Given task: Write out the material exactly. Do not include the pictures.

Supplied data:
○ ○ ○ ○ ○ ○ ○
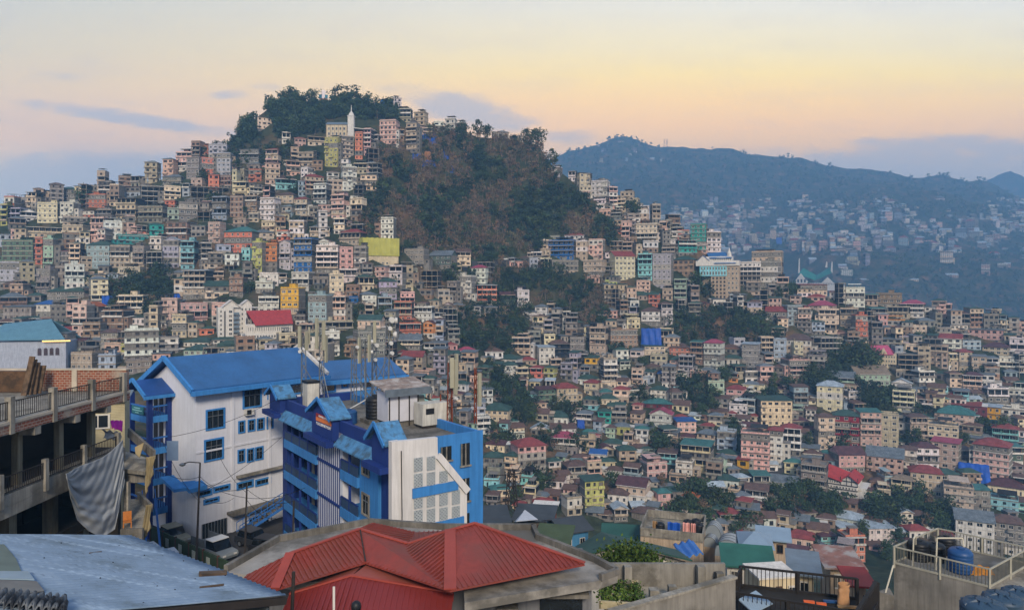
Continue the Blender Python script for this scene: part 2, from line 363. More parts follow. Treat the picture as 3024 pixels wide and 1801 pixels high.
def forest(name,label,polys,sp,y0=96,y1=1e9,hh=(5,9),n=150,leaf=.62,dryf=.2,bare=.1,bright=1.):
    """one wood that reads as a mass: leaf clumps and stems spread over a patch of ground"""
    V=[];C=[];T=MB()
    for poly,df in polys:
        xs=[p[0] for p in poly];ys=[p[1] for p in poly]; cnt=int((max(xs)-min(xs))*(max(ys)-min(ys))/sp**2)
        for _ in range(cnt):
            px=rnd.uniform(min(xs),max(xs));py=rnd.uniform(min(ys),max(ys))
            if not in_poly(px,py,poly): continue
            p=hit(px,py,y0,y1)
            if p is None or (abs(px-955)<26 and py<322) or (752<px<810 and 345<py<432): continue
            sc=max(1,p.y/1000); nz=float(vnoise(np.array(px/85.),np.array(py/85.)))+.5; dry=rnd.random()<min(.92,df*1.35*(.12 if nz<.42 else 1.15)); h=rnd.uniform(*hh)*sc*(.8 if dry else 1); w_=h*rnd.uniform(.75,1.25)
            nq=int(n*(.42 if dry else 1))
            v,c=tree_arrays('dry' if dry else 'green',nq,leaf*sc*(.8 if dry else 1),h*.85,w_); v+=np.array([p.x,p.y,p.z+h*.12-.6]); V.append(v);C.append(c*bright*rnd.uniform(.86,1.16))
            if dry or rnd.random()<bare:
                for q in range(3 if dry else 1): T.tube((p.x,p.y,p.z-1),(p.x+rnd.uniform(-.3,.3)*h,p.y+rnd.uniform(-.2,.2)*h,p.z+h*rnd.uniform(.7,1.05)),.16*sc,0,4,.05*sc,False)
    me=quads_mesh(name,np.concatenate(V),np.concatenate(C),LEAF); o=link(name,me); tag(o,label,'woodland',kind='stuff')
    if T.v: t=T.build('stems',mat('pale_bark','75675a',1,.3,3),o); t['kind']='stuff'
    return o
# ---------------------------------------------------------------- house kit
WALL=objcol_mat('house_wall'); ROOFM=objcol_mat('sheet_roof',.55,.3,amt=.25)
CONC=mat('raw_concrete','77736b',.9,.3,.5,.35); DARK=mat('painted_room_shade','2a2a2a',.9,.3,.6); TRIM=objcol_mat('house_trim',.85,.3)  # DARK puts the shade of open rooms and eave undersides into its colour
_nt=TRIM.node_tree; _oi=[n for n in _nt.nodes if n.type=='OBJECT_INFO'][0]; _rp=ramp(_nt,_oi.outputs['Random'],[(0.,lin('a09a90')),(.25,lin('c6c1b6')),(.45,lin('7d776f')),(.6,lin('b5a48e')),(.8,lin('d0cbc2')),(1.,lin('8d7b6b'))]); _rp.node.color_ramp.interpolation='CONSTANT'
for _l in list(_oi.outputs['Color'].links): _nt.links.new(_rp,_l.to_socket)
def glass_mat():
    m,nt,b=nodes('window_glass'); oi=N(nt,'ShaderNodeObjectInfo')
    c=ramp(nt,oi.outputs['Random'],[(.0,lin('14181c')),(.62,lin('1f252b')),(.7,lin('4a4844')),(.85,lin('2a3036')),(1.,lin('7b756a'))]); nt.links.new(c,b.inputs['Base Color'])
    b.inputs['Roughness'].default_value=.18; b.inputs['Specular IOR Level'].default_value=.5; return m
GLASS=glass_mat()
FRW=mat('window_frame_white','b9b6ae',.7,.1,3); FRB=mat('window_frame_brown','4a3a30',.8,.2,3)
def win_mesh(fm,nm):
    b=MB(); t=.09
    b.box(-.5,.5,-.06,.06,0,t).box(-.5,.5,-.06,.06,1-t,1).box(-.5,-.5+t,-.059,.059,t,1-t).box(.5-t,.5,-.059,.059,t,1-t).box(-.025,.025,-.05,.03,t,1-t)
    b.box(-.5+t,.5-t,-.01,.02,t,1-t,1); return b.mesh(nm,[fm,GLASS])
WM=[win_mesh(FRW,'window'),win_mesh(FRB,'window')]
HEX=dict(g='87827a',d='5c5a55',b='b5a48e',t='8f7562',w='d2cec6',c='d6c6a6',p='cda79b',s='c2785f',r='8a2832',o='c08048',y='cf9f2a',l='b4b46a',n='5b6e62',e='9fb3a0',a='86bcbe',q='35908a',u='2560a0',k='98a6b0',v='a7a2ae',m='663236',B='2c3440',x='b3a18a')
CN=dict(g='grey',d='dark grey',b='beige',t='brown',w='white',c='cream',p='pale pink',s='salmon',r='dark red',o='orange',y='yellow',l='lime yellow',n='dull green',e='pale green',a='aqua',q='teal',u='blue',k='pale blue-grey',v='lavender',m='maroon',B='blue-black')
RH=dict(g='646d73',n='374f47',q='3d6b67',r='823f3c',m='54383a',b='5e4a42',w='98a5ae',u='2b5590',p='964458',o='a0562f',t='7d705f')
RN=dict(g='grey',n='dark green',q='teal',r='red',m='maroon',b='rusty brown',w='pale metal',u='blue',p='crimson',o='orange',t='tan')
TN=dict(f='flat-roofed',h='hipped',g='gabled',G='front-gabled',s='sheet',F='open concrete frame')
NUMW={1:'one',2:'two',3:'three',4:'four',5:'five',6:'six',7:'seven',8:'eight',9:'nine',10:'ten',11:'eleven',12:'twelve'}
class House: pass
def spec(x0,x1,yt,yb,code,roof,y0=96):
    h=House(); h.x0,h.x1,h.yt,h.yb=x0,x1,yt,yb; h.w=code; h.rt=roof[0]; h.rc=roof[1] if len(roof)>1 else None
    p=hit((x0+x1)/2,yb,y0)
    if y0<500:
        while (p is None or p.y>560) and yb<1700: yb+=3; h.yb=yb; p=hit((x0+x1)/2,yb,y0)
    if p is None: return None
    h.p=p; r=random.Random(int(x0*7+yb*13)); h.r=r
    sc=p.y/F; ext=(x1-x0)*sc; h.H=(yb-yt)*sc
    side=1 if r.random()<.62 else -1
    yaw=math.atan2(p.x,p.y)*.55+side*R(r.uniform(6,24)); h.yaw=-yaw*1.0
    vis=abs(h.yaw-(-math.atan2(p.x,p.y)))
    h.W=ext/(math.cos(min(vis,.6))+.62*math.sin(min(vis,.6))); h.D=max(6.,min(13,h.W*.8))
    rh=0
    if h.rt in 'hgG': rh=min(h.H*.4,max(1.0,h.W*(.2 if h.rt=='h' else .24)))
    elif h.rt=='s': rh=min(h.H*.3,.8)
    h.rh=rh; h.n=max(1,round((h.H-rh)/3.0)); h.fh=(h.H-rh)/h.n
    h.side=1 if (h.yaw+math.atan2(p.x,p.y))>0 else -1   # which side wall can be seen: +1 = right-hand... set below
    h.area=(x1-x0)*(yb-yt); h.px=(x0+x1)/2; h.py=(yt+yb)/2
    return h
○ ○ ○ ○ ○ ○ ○
Completed task:
Continue the Blender Python script for this scene: part 2, from line 363. More parts follow. Treat the picture as 3024 pixels wide and 1801 pixels high.
def forest(name,label,polys,sp,y0=96,y1=1e9,hh=(5,9),n=150,leaf=.62,dryf=.2,bare=.1,bright=1.):
    """one wood that reads as a mass: leaf clumps and stems spread over a patch of ground"""
    V=[];C=[];T=MB()
    for poly,df in polys:
        xs=[p[0] for p in poly];ys=[p[1] for p in poly]; cnt=int((max(xs)-min(xs))*(max(ys)-min(ys))/sp**2)
        for _ in range(cnt):
            px=rnd.uniform(min(xs),max(xs));py=rnd.uniform(min(ys),max(ys))
            if not in_poly(px,py,poly): continue
            p=hit(px,py,y0,y1)
            if p is None or (abs(px-955)<26 and py<322) or (752<px<810 and 345<py<432): continue
            sc=max(1,p.y/1000); nz=float(vnoise(np.array(px/85.),np.array(py/85.)))+.5; dry=rnd.random()<min(.92,df*1.35*(.12 if nz<.42 else 1.15)); h=rnd.uniform(*hh)*sc*(.8 if dry else 1); w_=h*rnd.uniform(.75,1.25)
            nq=int(n*(.42 if dry else 1))
            v,c=tree_arrays('dry' if dry else 'green',nq,leaf*sc*(.8 if dry else 1),h*.85,w_); v+=np.array([p.x,p.y,p.z+h*.12-.6]); V.append(v);C.append(c*bright*rnd.uniform(.86,1.16))
            if dry or rnd.random()<bare:
                for q in range(3 if dry else 1): T.tube((p.x,p.y,p.z-1),(p.x+rnd.uniform(-.3,.3)*h,p.y+rnd.uniform(-.2,.2)*h,p.z+h*rnd.uniform(.7,1.05)),.16*sc,0,4,.05*sc,False)
    me=quads_mesh(name,np.concatenate(V),np.concatenate(C),LEAF); o=link(name,me); tag(o,label,'woodland',kind='stuff')
    if T.v: t=T.build('stems',mat('pale_bark','75675a',1,.3,3),o); t['kind']='stuff'
    return o
# ---------------------------------------------------------------- house kit
WALL=objcol_mat('house_wall'); ROOFM=objcol_mat('sheet_roof',.55,.3,amt=.25)
CONC=mat('raw_concrete','77736b',.9,.3,.5,.35); DARK=mat('painted_room_shade','2a2a2a',.9,.3,.6); TRIM=objcol_mat('house_trim',.85,.3)  # DARK puts the shade of open rooms and eave undersides into its colour
_nt=TRIM.node_tree; _oi=[n for n in _nt.nodes if n.type=='OBJECT_INFO'][0]; _rp=ramp(_nt,_oi.outputs['Random'],[(0.,lin('a09a90')),(.25,lin('c6c1b6')),(.45,lin('7d776f')),(.6,lin('b5a48e')),(.8,lin('d0cbc2')),(1.,lin('8d7b6b'))]); _rp.node.color_ramp.interpolation='CONSTANT'
for _l in list(_oi.outputs['Color'].links): _nt.links.new(_rp,_l.to_socket)
def glass_mat():
    m,nt,b=nodes('window_glass'); oi=N(nt,'ShaderNodeObjectInfo')
    c=ramp(nt,oi.outputs['Random'],[(.0,lin('14181c')),(.62,lin('1f252b')),(.7,lin('4a4844')),(.85,lin('2a3036')),(1.,lin('7b756a'))]); nt.links.new(c,b.inputs['Base Color'])
    b.inputs['Roughness'].default_value=.18; b.inputs['Specular IOR Level'].default_value=.5; return m
GLASS=glass_mat()
FRW=mat('window_frame_white','b9b6ae',.7,.1,3); FRB=mat('window_frame_brown','4a3a30',.8,.2,3)
def win_mesh(fm,nm):
    b=MB(); t=.09
    b.box(-.5,.5,-.06,.06,0,t).box(-.5,.5,-.06,.06,1-t,1).box(-.5,-.5+t,-.059,.059,t,1-t).box(.5-t,.5,-.059,.059,t,1-t).box(-.025,.025,-.05,.03,t,1-t)
    b.box(-.5+t,.5-t,-.01,.02,t,1-t,1); return b.mesh(nm,[fm,GLASS])
WM=[win_mesh(FRW,'window'),win_mesh(FRB,'window')]
HEX=dict(g='87827a',d='5c5a55',b='b5a48e',t='8f7562',w='d2cec6',c='d6c6a6',p='cda79b',s='c2785f',r='8a2832',o='c08048',y='cf9f2a',l='b4b46a',n='5b6e62',e='9fb3a0',a='86bcbe',q='35908a',u='2560a0',k='98a6b0',v='a7a2ae',m='663236',B='2c3440',x='b3a18a')
CN=dict(g='grey',d='dark grey',b='beige',t='brown',w='white',c='cream',p='pale pink',s='salmon',r='dark red',o='orange',y='yellow',l='lime yellow',n='dull green',e='pale green',a='aqua',q='teal',u='blue',k='pale blue-grey',v='lavender',m='maroon',B='blue-black')
RH=dict(g='646d73',n='374f47',q='3d6b67',r='823f3c',m='54383a',b='5e4a42',w='98a5ae',u='2b5590',p='964458',o='a0562f',t='7d705f')
RN=dict(g='grey',n='dark green',q='teal',r='red',m='maroon',b='rusty brown',w='pale metal',u='blue',p='crimson',o='orange',t='tan')
TN=dict(f='flat-roofed',h='hipped',g='gabled',G='front-gabled',s='sheet',F='open concrete frame')
NUMW={1:'one',2:'two',3:'three',4:'four',5:'five',6:'six',7:'seven',8:'eight',9:'nine',10:'ten',11:'eleven',12:'twelve'}
class House: pass
def spec(x0,x1,yt,yb,code,roof,y0=96):
    h=House(); h.x0,h.x1,h.yt,h.yb=x0,x1,yt,yb; h.w=code; h.rt=roof[0]; h.rc=roof[1] if len(roof)>1 else None
    p=hit((x0+x1)/2,yb,y0)
    if y0<500:
        while (p is None or p.y>560) and yb<1700: yb+=3; h.yb=yb; p=hit((x0+x1)/2,yb,y0)
    if p is None: return None
    h.p=p; r=random.Random(int(x0*7+yb*13)); h.r=r
    sc=p.y/F; ext=(x1-x0)*sc; h.H=(yb-yt)*sc
    side=1 if r.random()<.62 else -1
    yaw=math.atan2(p.x,p.y)*.55+side*R(r.uniform(6,24)); h.yaw=-yaw*1.0
    vis=abs(h.yaw-(-math.atan2(p.x,p.y)))
    h.W=ext/(math.cos(min(vis,.6))+.62*math.sin(min(vis,.6))); h.D=max(6.,min(13,h.W*.8))
    rh=0
    if h.rt in 'hgG': rh=min(h.H*.4,max(1.0,h.W*(.2 if h.rt=='h' else .24)))
    elif h.rt=='s': rh=min(h.H*.3,.8)
    h.rh=rh; h.n=max(1,round((h.H-rh)/3.0)); h.fh=(h.H-rh)/h.n
    h.side=1 if (h.yaw+math.atan2(p.x,p.y))>0 else -1   # which side wall can be seen: +1 = right-hand... set below
    h.area=(x1-x0)*(yb-yt); h.px=(x0+x1)/2; h.py=(yt+yb)/2
    return h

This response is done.